Le cinéma de genre français n’a pas la forme. Heureusement, Aruna Villiers est arrivée, avec dans sa besace un producteur généreux et ouvert (Luc Besson), une idée formidable (le premier film à traiter frontalement du clonage, sic), des acteurs au sommet (Christophe Lambert, Nastassja Kinski), une réalisation qui en jette un max (filtres, effets spéciaux et images de synthèse). Avec autant de boulets à ses pieds, A ton image pouvait difficilement espérer renouveler la mode du film de possession enfantine et rivaliser avec les joyaux nippons de Kurosawa ou Nakata. Qu’importe, Villiers a pour elle deux arguments de poids : d’un côté Besson (la promotion pompière et délirante accordée à cette série Z en plein festival de Cannes), de l’autre Lambert, capable de vendre le plus infamant des traquenards auquel il a collaboré avec une énergie sans pareille.

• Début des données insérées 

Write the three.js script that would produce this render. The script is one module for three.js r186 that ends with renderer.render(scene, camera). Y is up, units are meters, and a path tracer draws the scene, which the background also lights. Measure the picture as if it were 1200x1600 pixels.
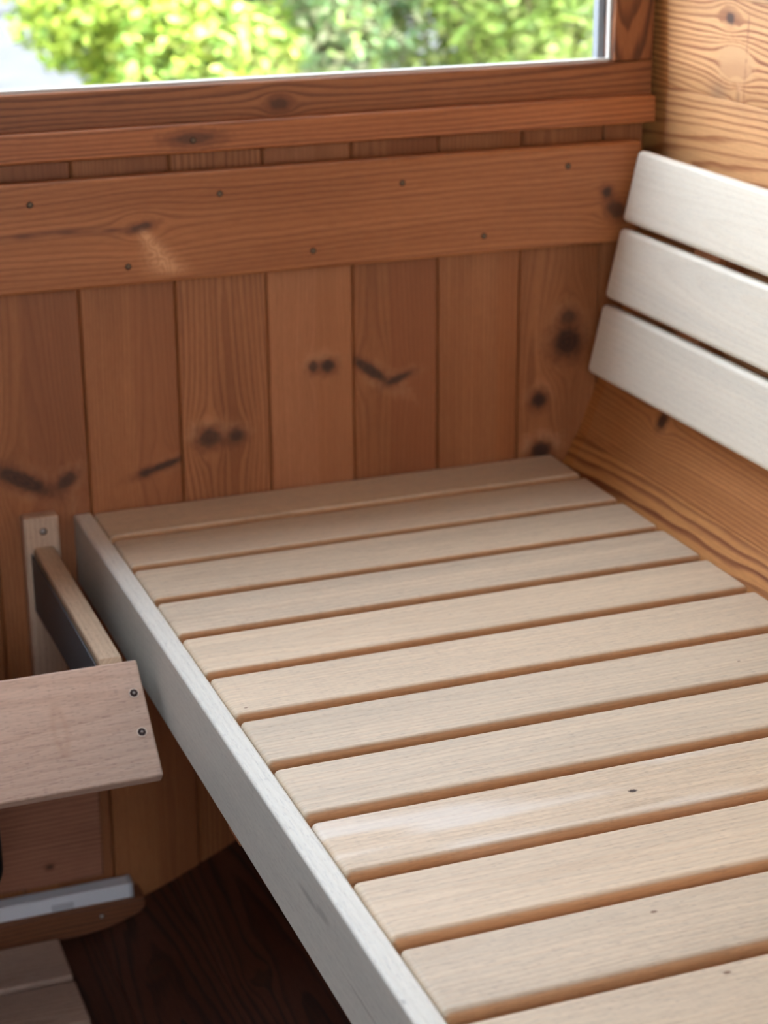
import * as THREE from 'three';
import { RoundedBoxGeometry } from 'three/addons/geometries/RoundedBoxGeometry.js';
import { mergeGeometries } from 'three/addons/utils/BufferGeometryUtils.js';

// ---------------------------------------------------------------- camera, sky, sun, exposure
const Y0 = 0.75;                                   // height of the bench top above the ground outside
const scene = new THREE.Scene();
const camera = new THREE.PerspectiveCamera(29.83, 1200 / 1600, 0.05, 200);
camera.rotation.set(-0.34616, -0.35927, -0.00809, 'YXZ');
camera.position.set(-0.42907, 0.76794 + Y0, 2.11996);
camera.focus = 1.66;
camera.userData.fStop = 6;

const SKY = { zenith: [0.76, 0.88, 1.04], horizon: [1.1, 1.12, 1.13] };
{
  const w = 64, h = 128, d = new Float32Array(w * h * 4);
  for (let j = 0; j < h; j++) {
    const el = ((j + 0.5) / h - 0.5) * Math.PI, t = Math.pow(Math.max(0, Math.sin(el)), 0.6);
    for (let i = 0; i < w; i++) {
      const o = (j * w + i) * 4;
      for (let c = 0; c < 3; c++) d[o + c] = SKY.horizon[c] * (1 - t) + SKY.zenith[c] * t;
      d[o + 3] = 1;
    }
  }
  const t = new THREE.DataTexture(d, w, h, THREE.RGBAFormat, THREE.FloatType);
  t.mapping = THREE.EquirectangularReflectionMapping; t.magFilter = THREE.LinearFilter; t.minFilter = THREE.LinearFilter;
  t.needsUpdate = true;
  scene.background = t; scene.environment = t;
}
const sun = new THREE.DirectionalLight(new THREE.Color(1.0, 0.93, 0.8), 2.4);
sun.position.set(6, 7 + Y0, 1.0); sun.target.position.set(0, Y0, 0);
sun.castShadow = true;
Object.assign(sun.shadow.camera, { left: -8, right: 8, top: 8, bottom: -8, near: 0.5, far: 40 });
sun.shadow.mapSize.set(2048, 2048); sun.shadow.radius = 4;
scene.add(sun, sun.target);

const renderer = new THREE.WebGLRenderer({ antialias: true });
renderer.toneMapping = THREE.LinearToneMapping;
renderer.toneMappingExposure = 8.3;
renderer.shadowMap.enabled = true;

// ---------------------------------------------------------------- helpers
const names = new Map();
function numbered(n) { const k = names.get(n) ?? 0; names.set(n, k + 1); return k ? `${n}_${String(k).padStart(3, '0')}` : n; }
function rng(seed) { let s = (seed * 2654435761 + 12345) >>> 0; return () => { s = (s + 0x6d2b79f5) >>> 0; let t = Math.imul(s ^ (s >>> 15), 1 | s); t = (t + Math.imul(t ^ (t >>> 7), 61 | t)) ^ t; return ((t ^ (t >>> 14)) >>> 0) / 4294967296; }; }
const TAB = new Float32Array(65536); { const r = rng(77); for (let i = 0; i < 65536; i++) TAB[i] = r(); }
function noise(x, y) {                             // smooth value noise, -1 .. 1
  const xi = Math.floor(x), yi = Math.floor(y); let fx = x - xi, fy = y - yi;
  fx = fx * fx * (3 - 2 * fx); fy = fy * fy * (3 - 2 * fy);
  const a = (xi & 255) | ((yi & 255) << 8), b = ((xi + 1) & 255) | ((yi & 255) << 8), c = (xi & 255) | (((yi + 1) & 255) << 8), d = ((xi + 1) & 255) | (((yi + 1) & 255) << 8);
  return 2 * ((TAB[a] * (1 - fx) + TAB[b] * fx) * (1 - fy) + (TAB[c] * (1 - fx) + TAB[d] * fx) * fy) - 1;
}
const sstep = (a, b, x) => { const t = Math.min(1, Math.max(0, (x - a) / (b - a))); return t * t * (3 - 2 * t); };
const lerp = (a, b, t) => a + (b - a) * t;

// Wood cut from a log whose pith runs beside the board: growth rings, fibre, knots the grain flows round, wear.
// L, W in metres; u runs along the board and v across it, both from the board's centre.
function woodTexture(o) {
  const { L, W, ppu = 900, ppv = 1100, seed = 1, early, late, ring, knots = [], paint } = o;
  const w = Math.min(2048, Math.round(L * ppu)), h = Math.max(16, Math.round(W * ppv)), d = new Uint8Array(w * h * 4);
  const so = seed * 37.31, fib = o.fibre ?? 5, tone = o.tone ?? 7, con = ring.con ?? 1;
  for (let j = 0; j < h; j++) for (let i = 0; i < w; i++) {
    const u = ((i + 0.5) / w - 0.5) * L, v = ((j + 0.5) / h - 0.5) * W;
    let vv = v + (ring.bow ?? 0.002) * noise(u * 3 + so, v * 6 + so);
    for (const k of knots) {
      const dx = (u - k.u) * 0.55, dy = v - k.v, R = k.flow ?? Math.max(k.a, k.b) * 1.1, d2 = Math.max(dx * dx + dy * dy, R * R);
      vv -= dy * R * R / d2;
    }
    const dv = vv - ring.vc, dep = ring.dep + ring.tilt * u + (ring.wob ?? 0.004) * noise(u * 2.4 + so * 1.7, vv * 5);
    const r = Math.sqrt(dv * dv + dep * dep) / ring.sp + 0.3 * noise(u * 5 + so, vv * 60 + 3) + 0.13 * noise(u * 22, vv * 160 + so);
    const ri = Math.floor(r), f = r - ri, rv = TAB[(ri * 97 + seed * 131) & 65535];
    let m = sstep(ring.edge ?? 0.35, 0.86, f) * (1 - sstep(0.9, 1, f)) * con * (0.55 + 0.75 * rv);
    m += 0.18 * noise(u * 14 + so, v * 900) * con;
    m = Math.min(1.15, Math.max(0, m));
    const br = fib * noise(u * 60 + so, v * 1500 + so) + 0.7 * fib * noise(u * 190, v * 700 + so) + tone * noise(u * 1.8 + so, v * 22 + so) + tone * 0.8 * noise(u * 6 + 9, v * 45 + so) + (rv - 0.5) * tone;
    let c0 = lerp(early[0], late[0], m) + br, c1 = lerp(early[1], late[1], m) + br * 0.86, c2 = lerp(early[2], late[2], m) + br * 0.7;
    if (o.zone) { const t = o.zone.amt * sstep(-0.004, 0.004, (v - o.zone.v) * (o.zone.s ?? 1) + 0.002 * noise(u * 5, so)); c0 = lerp(c0, o.zone.c[0], t); c1 = lerp(c1, o.zone.c[1], t); c2 = lerp(c2, o.zone.c[2], t); }
    if (o.pore) {                                   // short dark flecks along the fibre
      const p = noise(u * 170 + so, v * 1700 + so * 2), q = sstep(0.35, 0.9, p) * o.pore;
      c0 -= 26 * q; c1 -= 26 * q; c2 -= 22 * q;
    }
    for (const k of knots) {
      const dx = u - k.u, dy = v - k.v, cs = Math.cos(k.rot ?? 0), sn = Math.sin(k.rot ?? 0);
      const px = (dx * cs + dy * sn) / k.a, py = (-dx * sn + dy * cs) / k.b;
      const q = Math.sqrt(px * px + py * py) * (1 + 0.16 * noise(dx * 260 + so, dy * 260)) ;
      if (q > 5) continue;
      if (k.pale) { const t = k.pale * Math.exp(-((q - 1.7) ** 2) * 1.1) * (0.6 + 0.4 * noise(dx * 60, dy * 200 + so)) * sstep(-1, 0.8, px * (k.ps ?? 1)); c0 = lerp(c0, 222, t); c1 = lerp(c1, 172, t); c2 = lerp(c2, 132, t); }
      const hal = (k.halo ?? 0.55) * (1 - sstep(0.7, 2.6, q)); c0 = lerp(c0, 92, hal); c1 = lerp(c1, 50, hal); c2 = lerp(c2, 28, hal);
      if (k.fill) { const t = sstep(1.5, 0.9, q) * 0.8; c0 = lerp(c0, k.fill[0], t); c1 = lerp(c1, k.fill[1], t); c2 = lerp(c2, k.fill[2], t); }
      const core = sstep(1.3, 0.55, q) * (k.dark ?? 0.85), rr = 0.5 + 0.5 * Math.sin(q * 16 + 2 * noise(dx * 150, dy * 150));
      c0 = lerp(c0, 46 + 26 * rr, core); c1 = lerp(c1, 28 + 15 * rr, core); c2 = lerp(c2, 20 + 9 * rr, core);
    }
    let c = [c0, c1, c2];
    if (paint) c = paint(u, v, c);
    const at = (j * w + i) * 4;
    for (let n = 0; n < 3; n++) d[at + n] = Math.max(0, Math.min(255, c[n]));
    d[at + 3] = 255;
  }
  const t = new THREE.DataTexture(d, w, h);
  t.colorSpace = THREE.SRGBColorSpace; t.magFilter = THREE.LinearFilter; t.minFilter = THREE.LinearMipmapLinearFilter; t.generateMipmaps = true;
  t.wrapS = t.wrapT = THREE.MirroredRepeatWrapping; t.needsUpdate = true;
  return t;
}
function woodMaterial(o, rough = 0.62) { return new THREE.MeshStandardMaterial({ map: woodTexture(o), roughness: rough, metalness: 0 }); }
const plain = (rgb, roughness = 0.6, metalness = 0) => new THREE.MeshStandardMaterial({ color: new THREE.Color().setRGB(...rgb), roughness, metalness });

function group(name, label, category, base = [0, 0, 0], grp) {
  const g = new THREE.Group(); g.name = numbered(name); g.position.set(base[0], base[1] + Y0, base[2]);
  g.userData = { label, category, kind: 'thing' }; if (grp) g.userData.group = grp;
  g.base = base; scene.add(g); return g;
}
function structure(name, base = [0, 0, 0]) {
  const g = new THREE.Group(); g.name = name; g.position.set(base[0], base[1] + Y0, base[2]); g.userData = { kind: 'structure' }; g.base = base; scene.add(g); return g;
}
function put(name, geo, mat, parent, pos = [0, 0, 0]) {
  const m = new THREE.Mesh(geo, mat); m.name = numbered(name); m.position.set(...pos); m.castShadow = m.receiveShadow = true; parent.add(m); return m;
}
// uv for a board: a = axis along, b = axis across, c = axis of depth (0 x, 1 y, 2 z), geometry centred on cen
function boardUV(g, a, b, c, L, W, T, cen = [0, 0, 0]) {
  const p = g.attributes.position, n = g.attributes.normal, uv = new Float32Array(p.count * 2);
  for (let i = 0; i < p.count; i++) {
    const P = [p.getX(i) - cen[0], p.getY(i) - cen[1], p.getZ(i) - cen[2]], N = [Math.abs(n.getX(i)), Math.abs(n.getY(i)), Math.abs(n.getZ(i))];
    let u = P[a], v = P[b];
    if (N[b] > N[c] && N[b] > N[a]) v += Math.sign(P[b]) * (T / 2 - P[c]);
    else if (N[a] > N[c] && N[a] > N[b]) { u += Math.sign(P[a]) * (T / 2 - P[c]) * 0.2; v += (T / 2 - P[c]) * 0.6; }
    uv[i * 2] = u / L + 0.5; uv[i * 2 + 1] = v / W + 0.5;
  }
  g.setAttribute('uv', new THREE.BufferAttribute(uv, 2));
  return g;
}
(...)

Mathilde et Thomas, deux personnages plus tout jeunes qui viennent de se rencontrer, vivent leur passion comme une seconde chance, l’occasion de tout recommencer. Problème : Mathilde ne peut pas avoir d’enfant et semble dissimuler un étrange secret. Thomas, bon pied bon œil, a l’idée du siècle : son collègue le professeur Cardoze, un être méphistophélique (Andrzej Seweryn de la Comédie Française), se propose de prendre en charge la grossesse de Mathilde en partant d’une théorie de clonage mystérieuse. La jolie petite fille qui naîtra de cette expérience se transforme peu à peu en monstre sanguinaire… A ton image est tiraillé entre deux options. L’option « c’est l’Amérique » : image publicitaire, mouvements de caméra amples, musique envoûtante, recours à des effets de terreur très codés (en gros : La Malédiction réalisée par le premier venu). L’option »film d’auteur français » : c’est Lambert qui s’en charge, mélange de naturalisme campagnard (le père de famille provincial perdu dans le doute) et de lourdes problématiques existentielles (comment dire à Mathilde son stratagème un peu diabolique).
Au finish, un film qui ressemble à tout et à rien, une oeuvre bancale, sans fond ni forme, un ovni comme seul le cinéma fantastique français peut en offrir. C’est à la fois réjouissant et honteux. Réjouissant : ce genre de micro-accident industriel témoigne d’une naïveté telle qu’il laisse devant lui un terrain complètement vierge, où l’on voit que personne, du début à la fin de la chaîne de confection du film, n’est en mesure de prendre le contrôle de quoi que ce soit. Loin des systèmes cyniques ou saturés qui existent ailleurs, le fantastique français est une page blanche qu’il reste à remplir. Honteux : ce genre de micro-accident industriel témoigne aussi d’un mélange de stupidité et de sérieux qui nous ferait presque regretter la plus débile des pochades post-Scream. Naïveté et sérieux à toute épreuve : la paradoxe sans fin du cinéma de genre à la Française.